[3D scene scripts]
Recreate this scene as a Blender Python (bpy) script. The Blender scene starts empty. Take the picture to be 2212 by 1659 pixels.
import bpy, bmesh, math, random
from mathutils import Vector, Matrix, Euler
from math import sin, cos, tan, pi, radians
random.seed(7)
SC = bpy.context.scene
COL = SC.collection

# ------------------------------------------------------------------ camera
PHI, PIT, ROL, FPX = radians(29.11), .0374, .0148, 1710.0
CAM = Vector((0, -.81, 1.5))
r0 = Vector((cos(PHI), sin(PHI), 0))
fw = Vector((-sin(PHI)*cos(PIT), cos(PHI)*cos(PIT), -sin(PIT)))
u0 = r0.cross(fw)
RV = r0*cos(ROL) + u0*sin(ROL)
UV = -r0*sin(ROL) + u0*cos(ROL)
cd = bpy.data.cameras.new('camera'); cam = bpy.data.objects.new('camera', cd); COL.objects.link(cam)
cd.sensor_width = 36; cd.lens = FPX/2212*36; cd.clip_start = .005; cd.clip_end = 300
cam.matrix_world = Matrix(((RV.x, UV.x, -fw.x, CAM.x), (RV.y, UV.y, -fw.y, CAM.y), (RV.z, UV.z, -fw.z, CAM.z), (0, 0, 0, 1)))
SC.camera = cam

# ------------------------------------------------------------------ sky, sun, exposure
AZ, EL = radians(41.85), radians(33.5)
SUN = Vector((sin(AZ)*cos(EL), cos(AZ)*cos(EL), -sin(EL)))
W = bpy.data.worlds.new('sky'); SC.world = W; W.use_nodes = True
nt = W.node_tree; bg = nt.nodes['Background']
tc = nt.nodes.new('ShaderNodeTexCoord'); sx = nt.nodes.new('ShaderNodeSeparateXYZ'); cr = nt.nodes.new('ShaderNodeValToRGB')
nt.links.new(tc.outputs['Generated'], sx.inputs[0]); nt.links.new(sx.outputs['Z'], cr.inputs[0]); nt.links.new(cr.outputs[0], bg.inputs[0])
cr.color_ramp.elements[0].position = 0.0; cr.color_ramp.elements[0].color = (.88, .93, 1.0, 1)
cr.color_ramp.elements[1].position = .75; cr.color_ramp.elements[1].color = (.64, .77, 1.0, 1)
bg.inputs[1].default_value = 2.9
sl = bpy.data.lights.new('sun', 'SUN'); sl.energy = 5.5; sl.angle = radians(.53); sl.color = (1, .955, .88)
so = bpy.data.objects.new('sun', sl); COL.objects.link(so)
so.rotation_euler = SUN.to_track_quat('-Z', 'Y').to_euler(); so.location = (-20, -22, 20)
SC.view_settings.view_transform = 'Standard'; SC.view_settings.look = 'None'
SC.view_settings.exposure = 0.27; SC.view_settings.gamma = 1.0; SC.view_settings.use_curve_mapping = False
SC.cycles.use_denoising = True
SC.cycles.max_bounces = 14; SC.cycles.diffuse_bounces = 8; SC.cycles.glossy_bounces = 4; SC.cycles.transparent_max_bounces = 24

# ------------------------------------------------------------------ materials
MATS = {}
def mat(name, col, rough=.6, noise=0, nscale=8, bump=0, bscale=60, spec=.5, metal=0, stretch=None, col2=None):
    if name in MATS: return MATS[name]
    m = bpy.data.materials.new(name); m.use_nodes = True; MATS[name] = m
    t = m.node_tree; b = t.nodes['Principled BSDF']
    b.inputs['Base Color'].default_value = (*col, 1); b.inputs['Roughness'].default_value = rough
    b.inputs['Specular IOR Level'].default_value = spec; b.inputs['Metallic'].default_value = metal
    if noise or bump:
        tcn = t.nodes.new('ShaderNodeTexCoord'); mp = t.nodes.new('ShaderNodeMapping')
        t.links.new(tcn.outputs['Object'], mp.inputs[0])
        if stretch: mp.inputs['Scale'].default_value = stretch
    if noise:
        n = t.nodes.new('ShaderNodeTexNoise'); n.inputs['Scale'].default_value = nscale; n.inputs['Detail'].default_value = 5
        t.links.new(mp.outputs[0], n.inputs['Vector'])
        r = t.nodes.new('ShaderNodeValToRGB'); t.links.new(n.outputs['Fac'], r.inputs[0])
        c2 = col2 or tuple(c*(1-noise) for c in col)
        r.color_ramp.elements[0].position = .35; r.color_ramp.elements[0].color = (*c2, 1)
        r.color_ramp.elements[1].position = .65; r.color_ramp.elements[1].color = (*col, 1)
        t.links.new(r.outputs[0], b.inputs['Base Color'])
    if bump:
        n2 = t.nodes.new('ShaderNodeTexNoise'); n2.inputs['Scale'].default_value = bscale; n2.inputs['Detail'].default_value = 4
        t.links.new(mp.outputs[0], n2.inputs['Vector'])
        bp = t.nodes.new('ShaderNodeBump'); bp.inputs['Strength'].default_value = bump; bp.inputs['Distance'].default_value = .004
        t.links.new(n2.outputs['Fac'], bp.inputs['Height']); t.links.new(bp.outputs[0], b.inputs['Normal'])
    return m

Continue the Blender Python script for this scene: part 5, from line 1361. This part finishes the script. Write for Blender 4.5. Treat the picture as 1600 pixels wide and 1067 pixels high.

[Exercise requirements] Using the material above, print every entry exactly as written.

[Answer to the task]
Recreate this scene as a Blender Python (bpy) script. The Blender scene starts empty. Take the picture to be 2212 by 1659 pixels.
import bpy, bmesh, math, random
from mathutils import Vector, Matrix, Euler
from math import sin, cos, tan, pi, radians
random.seed(7)
SC = bpy.context.scene
COL = SC.collection

# ------------------------------------------------------------------ camera
PHI, PIT, ROL, FPX = radians(29.11), .0374, .0148, 1710.0
CAM = Vector((0, -.81, 1.5))
r0 = Vector((cos(PHI), sin(PHI), 0))
fw = Vector((-sin(PHI)*cos(PIT), cos(PHI)*cos(PIT), -sin(PIT)))
u0 = r0.cross(fw)
RV = r0*cos(ROL) + u0*sin(ROL)
UV = -r0*sin(ROL) + u0*cos(ROL)
cd = bpy.data.cameras.new('camera'); cam = bpy.data.objects.new('camera', cd); COL.objects.link(cam)
cd.sensor_width = 36; cd.lens = FPX/2212*36; cd.clip_start = .005; cd.clip_end = 300
cam.matrix_world = Matrix(((RV.x, UV.x, -fw.x, CAM.x), (RV.y, UV.y, -fw.y, CAM.y), (RV.z, UV.z, -fw.z, CAM.z), (0, 0, 0, 1)))
SC.camera = cam

# ------------------------------------------------------------------ sky, sun, exposure
AZ, EL = radians(41.85), radians(33.5)
SUN = Vector((sin(AZ)*cos(EL), cos(AZ)*cos(EL), -sin(EL)))
W = bpy.data.worlds.new('sky'); SC.world = W; W.use_nodes = True
nt = W.node_tree; bg = nt.nodes['Background']
tc = nt.nodes.new('ShaderNodeTexCoord'); sx = nt.nodes.new('ShaderNodeSeparateXYZ'); cr = nt.nodes.new('ShaderNodeValToRGB')
nt.links.new(tc.outputs['Generated'], sx.inputs[0]); nt.links.new(sx.outputs['Z'], cr.inputs[0]); nt.links.new(cr.outputs[0], bg.inputs[0])
cr.color_ramp.elements[0].position = 0.0; cr.color_ramp.elements[0].color = (.88, .93, 1.0, 1)
cr.color_ramp.elements[1].position = .75; cr.color_ramp.elements[1].color = (.64, .77, 1.0, 1)
bg.inputs[1].default_value = 2.9
sl = bpy.data.lights.new('sun', 'SUN'); sl.energy = 5.5; sl.angle = radians(.53); sl.color = (1, .955, .88)
so = bpy.data.objects.new('sun', sl); COL.objects.link(so)
so.rotation_euler = SUN.to_track_quat('-Z', 'Y').to_euler(); so.location = (-20, -22, 20)
SC.view_settings.view_transform = 'Standard'; SC.view_settings.look = 'None'
SC.view_settings.exposure = 0.27; SC.view_settings.gamma = 1.0; SC.view_settings.use_curve_mapping = False
SC.cycles.use_denoising = True
SC.cycles.max_bounces = 14; SC.cycles.diffuse_bounces = 8; SC.cycles.glossy_bounces = 4; SC.cycles.transparent_max_bounces = 24

# ------------------------------------------------------------------ materials
MATS = {}
def mat(name, col, rough=.6, noise=0, nscale=8, bump=0, bscale=60, spec=.5, metal=0, stretch=None, col2=None):
    if name in MATS: return MATS[name]
    m = bpy.data.materials.new(name); m.use_nodes = True; MATS[name] = m
    t = m.node_tree; b = t.nodes['Principled BSDF']
    b.inputs['Base Color'].default_value = (*col, 1); b.inputs['Roughness'].default_value = rough
    b.inputs['Specular IOR Level'].default_value = spec; b.inputs['Metallic'].default_value = metal
    if noise or bump:
        tcn = t.nodes.new('ShaderNodeTexCoord'); mp = t.nodes.new('ShaderNodeMapping')
        t.links.new(tcn.outputs['Object'], mp.inputs[0])
        if stretch: mp.inputs['Scale'].default_value = stretch
    if noise:
        n = t.nodes.new('ShaderNodeTexNoise'); n.inputs['Scale'].default_value = nscale; n.inputs['Detail'].default_value = 5
        t.links.new(mp.outputs[0], n.inputs['Vector'])
        r = t.nodes.new('ShaderNodeValToRGB'); t.links.new(n.outputs['Fac'], r.inputs[0])
        c2 = col2 or tuple(c*(1-noise) for c in col)
        r.color_ramp.elements[0].position = .35; r.color_ramp.elements[0].color = (*c2, 1)
        r.color_ramp.elements[1].position = .65; r.color_ramp.elements[1].color = (*col, 1)
        t.links.new(r.outputs[0], b.inputs['Base Color'])
    if bump:
        n2 = t.nodes.new('ShaderNodeTexNoise'); n2.inputs['Scale'].default_value = bscale; n2.inputs['Detail'].default_value = 4
        t.links.new(mp.outputs[0], n2.inputs['Vector'])
        bp = t.nodes.new('ShaderNodeBump'); bp.inputs['Strength'].default_value = bump; bp.inputs['Distance'].default_value = .004
        t.links.new(n2.outputs['Fac'], bp.inputs['Height']); t.links.new(bp.outputs[0], b.inputs['Normal'])
    return m

Continue the Blender Python script for this scene: part 5, from line 1361. This part finishes the script. Write for Blender 4.5. Treat the picture as 1600 pixels wide and 1067 pixels high.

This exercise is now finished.